## Challenge
Copy exactly the lines from the beginning of the data down to and including the line holding "random.seed(7)", without any pictures.

## Material provided
- - - - -

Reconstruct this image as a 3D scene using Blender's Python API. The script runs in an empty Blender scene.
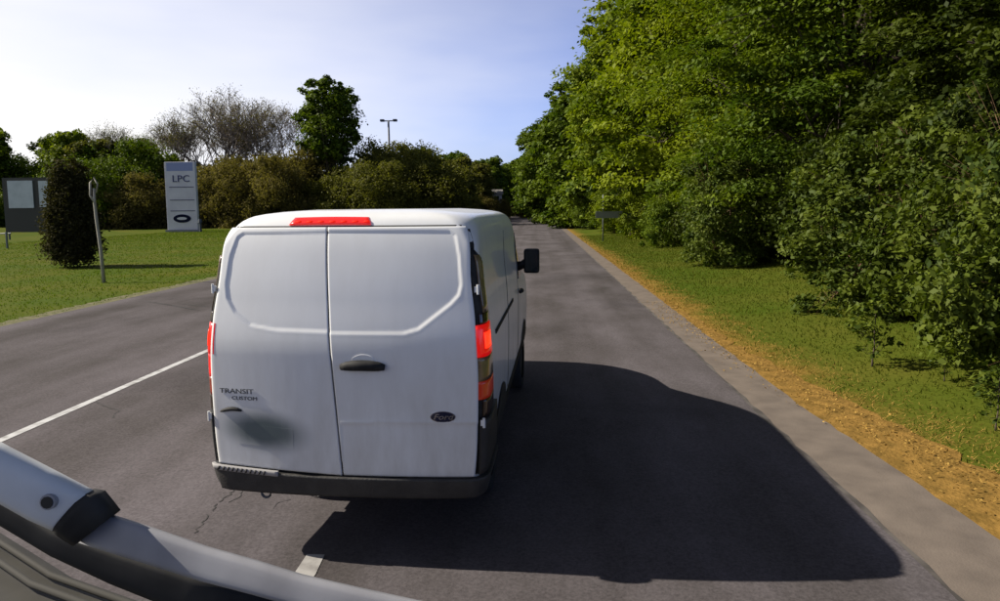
import bpy, bmesh, math, random
import numpy as np
from mathutils import Vector, Matrix, Euler

R = math.radians
sc = bpy.context.scene
col = sc.collection
rng = np.random.default_rng(7)
random.seed(7)

# ------------------------------------------------------------------ camera
FOC, YAW, PITCH, ROLL, SHY, CAMH = 678.13, -0.05657, 0.09659, 0.00953, -27.087, 2.5277
_f = Vector((math.sin(YAW)*math.cos(PITCH), math.cos(YAW)*math.cos(PITCH), -math.sin(PITCH)))
_r = Vector((math.cos(YAW), -math.sin(YAW), 0)); _u = _r.cross(_f)
CR = math.cos(ROLL)*_r - math.sin(ROLL)*_u
CU = math.sin(ROLL)*_r + math.cos(ROLL)*_u
CF = _f
cam = bpy.data.cameras.new('dash_camera')
cam.sensor_width = 36.0
cam.lens = FOC*36/1000
cam.shift_y = SHY/1000
cam.clip_start = 0.05
cam.clip_end = 8000
cam.dof.use_dof = False
camo = bpy.data.objects.new('dash_camera', cam); col.objects.link(camo)
camo.matrix_world = Matrix(((CR.x, CU.x, -CF.x, 0), (CR.y, CU.y, -CF.y, 0), (CR.z, CU.z, -CF.z, CAMH), (0, 0, 0, 1)))
sc.camera = camo

def ray(x, y):
    return CF + CR*((x-500)/FOC) - CU*((y-300.5-SHY)/FOC)
def at(x, y, Y):
    d = ray(x, y); return d*(Y/d.y) + Vector((0, 0, CAMH))

# ------------------------------------------------------------------ light
SUN_EL, SUN_AZ = 38.3, -85.7          # clockwise from +Y (the road's direction)
w = bpy.data.worlds.new('World'); sc.world = w; w.use_nodes = True
nt = w.node_tree; N = nt.nodes; L = nt.links
bg = N['Background']
sky = N.new('ShaderNodeTexSky'); sky.sky_type = 'NISHITA'; sky.sun_disc = False
sky.sun_elevation = R(SUN_EL); sky.sun_rotation = R(SUN_AZ)
sky.air_density = 1.0; sky.dust_density = 0.6; sky.ozone_density = 2.5
bg.inputs[1].default_value = 0.050
tc = N.new('ShaderNodeTexCoord')
# thin veil of cloud, thicker towards the horizon and round the sun
mp = N.new('ShaderNodeMapping'); mp.inputs['Scale'].default_value = (1.2, 1.0, 4.5); mp.inputs['Location'].default_value = (0.3, 0.2, 0.1)
L.new(tc.outputs['Generated'], mp.inputs[0])
nz = N.new('ShaderNodeTexNoise'); nz.inputs['Scale'].default_value = 1.9; nz.inputs['Detail'].default_value = 4; nz.inputs['Roughness'].default_value = .5
L.new(mp.outputs[0], nz.inputs[0])
vm = N.new('ShaderNodeVectorMath'); vm.operation = 'DOT_PRODUCT'
sd = Vector((math.sin(R(SUN_AZ))*math.cos(R(SUN_EL)), math.cos(R(SUN_AZ))*math.cos(R(SUN_EL)), math.sin(R(SUN_EL))))
nrm = N.new('ShaderNodeVectorMath'); nrm.operation = 'NORMALIZE'
L.new(tc.outputs['Generated'], nrm.inputs[0]); L.new(nrm.outputs[0], vm.inputs[0]); vm.inputs[1].default_value = sd
mr = N.new('ShaderNodeMapRange'); mr.inputs[1].default_value = 0.06; mr.inputs[2].default_value = 0.66; mr.inputs[3].default_value = -0.12; mr.inputs[4].default_value = 1.3
L.new(vm.outputs['Value'], mr.inputs[0])
mr2 = N.new('ShaderNodeMapRange'); mr2.inputs[1].default_value = 0.38; mr2.inputs[2].default_value = 0.7; mr2.inputs[3].default_value = 0.0; mr2.inputs[4].default_value = 0.32
L.new(nz.outputs['Fac'], mr2.inputs[0])
sp = N.new('ShaderNodeSeparateXYZ'); L.new(nrm.outputs[0], sp.inputs[0])
lowr = N.new('ShaderNodeMapRange'); lowr.inputs[1].default_value = 0.0; lowr.inputs[2].default_value = 0.55; lowr.inputs[3].default_value = 1.0; lowr.inputs[4].default_value = 0.12
L.new(sp.outputs[2], lowr.inputs[0])
ad0 = N.new('ShaderNodeMath'); ad0.operation = 'ADD'; L.new(mr.outputs[0], ad0.inputs[0]); L.new(mr2.outputs[0], ad0.inputs[1])
ad = N.new('ShaderNodeMath'); ad.operation = 'MULTIPLY'; ad.use_clamp = True
L.new(ad0.outputs[0], ad.inputs[0]); L.new(lowr.outputs[0], ad.inputs[1])
tint = N.new('ShaderNodeMix'); tint.data_type = 'RGBA'; tint.blend_type = 'MULTIPLY'; tint.inputs[0].default_value = 1.0
L.new(sky.outputs[0], tint.inputs[6])
gr = N.new('ShaderNodeMapRange'); gr.inputs[1].default_value = 0.12; gr.inputs[2].default_value = 0.65; gr.inputs[3].default_value = 1.42; gr.inputs[4].default_value = 0.55
L.new(sp.outputs[2], gr.inputs[0])
sc_ = N.new('ShaderNodeVectorMath'); sc_.operation = 'SCALE'; L.new(gr.outputs[0], sc_.inputs['Scale'])
tv = N.new('ShaderNodeMix'); tv.data_type = 'RGBA'; tv.inputs[6].default_value = (.94, .97, 1.50, 1); tv.inputs[7].default_value = (1.10, 1.0, .92, 1)
tz = N.new('ShaderNodeMapRange'); tz.inputs[1].default_value = .3; tz.inputs[2].default_value = .75; L.new(sp.outputs[2], tz.inputs[0]); L.new(tz.outputs[0], tv.inputs[0])
L.new(tv.outputs[2], sc_.inputs[0])
L.new(sc_.outputs[0], tint.inputs[7])
mx = N.new('ShaderNodeMix'); mx.data_type = 'RGBA'
L.new(ad.outputs[0], mx.inputs[0]); L.new(tint.outputs[2], mx.inputs[6])
mx.inputs[7].default_value = (13.0, 12.9, 13.0, 1)
L.new(mx.outputs[2], bg.inputs[0])

sun = bpy.data.lights.new('sun', 'SUN'); sun.energy = 5.0; sun.angle = R(0.55); sun.color = (1.0, 0.92, 0.78)
suno = bpy.data.objects.new('sun', sun); col.objects.link(suno)
suno.rotation_euler = (-sd).to_track_quat('-Z', 'Y').to_euler(); suno.location = (0, 0, 30)

sc.view_settings.view_transform = 'Standard'; sc.view_settings.look = 'None'
sc.view_settings.exposure = 0.70; sc.view_settings.gamma = 1.0
sc.view_settings.use_curve_mapping = False
sc.cycles.max_bounces = 8; sc.cycles.diffuse_bounces = 3; sc.cycles.glossy_bounces = 3
sc.cycles.transmission_bounces = 4; sc.cycles.transparent_max_bounces = 8
sc.cycles.use_denoising = True

# ------------------------------------------------------------------ materials
def mat(name, rgb, rough=.6, metal=0., coat=0., spec=.5, noise=None, bump=None, emit=None, alpha=None):
    """noise = (scale, rgb2, lo, hi[, detail]); bump = (scale, strength)"""
    m = bpy.data.materials.new(name); m.use_nodes = True
    t = m.node_tree; b = t.nodes['Principled BSDF']
    b.inputs['Base Color'].default_value = (*rgb, 1); b.inputs['Roughness'].default_value = rough
    b.inputs['Metallic'].default_value = metal; b.inputs['Coat Weight'].default_value = coat
    b.inputs['Specular IOR Level'].default_value = spec
    tcn = t.nodes.new('ShaderNodeTexCoord')
    if noise:
        z = t.nodes.new('ShaderNodeTexNoise'); z.inputs['Scale'].default_value = noise[0]
        z.inputs['Detail'].default_value = noise[4] if len(noise) > 4 else 4
        t.links.new(tcn.outputs['Object'], z.inputs['Vector'])
        r_ = t.nodes.new('ShaderNodeMapRange'); r_.inputs[1].default_value = noise[2]; r_.inputs[2].default_value = noise[3]
        t.links.new(z.outputs['Fac'], r_.inputs[0])
        k = t.nodes.new('ShaderNodeMix'); k.data_type = 'RGBA'
        k.inputs[6].default_value = (*rgb, 1); k.inputs[7].default_value = (*noise[1], 1)
        t.links.new(r_.outputs[0], k.inputs[0]); t.links.new(k.outputs[2], b.inputs['Base Color'])
    if bump:
        z = t.nodes.new('ShaderNodeTexNoise'); z.inputs['Scale'].default_value = bump[0]; z.inputs['Detail'].default_value = 3
        t.links.new(tcn.outputs['Object'], z.inputs['Vector'])
        bp = t.nodes.new('ShaderNodeBump'); bp.inputs['Strength'].default_value = bump[1]; bp.inputs['Distance'].default_value = .02
        t.links.new(z.outputs['Fac'], bp.inputs['Height']); t.links.new(bp.outputs[0], b.inputs['Normal'])
    if emit:
        b.inputs['Emission Color'].default_value = (*emit[0], 1); b.inputs['Emission Strength'].default_value = emit[1]
    return m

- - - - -

## Final answer
Reconstruct this image as a 3D scene using Blender's Python API. The script runs in an empty Blender scene.
import bpy, bmesh, math, random
import numpy as np
from mathutils import Vector, Matrix, Euler

R = math.radians
sc = bpy.context.scene
col = sc.collection
rng = np.random.default_rng(7)
random.seed(7)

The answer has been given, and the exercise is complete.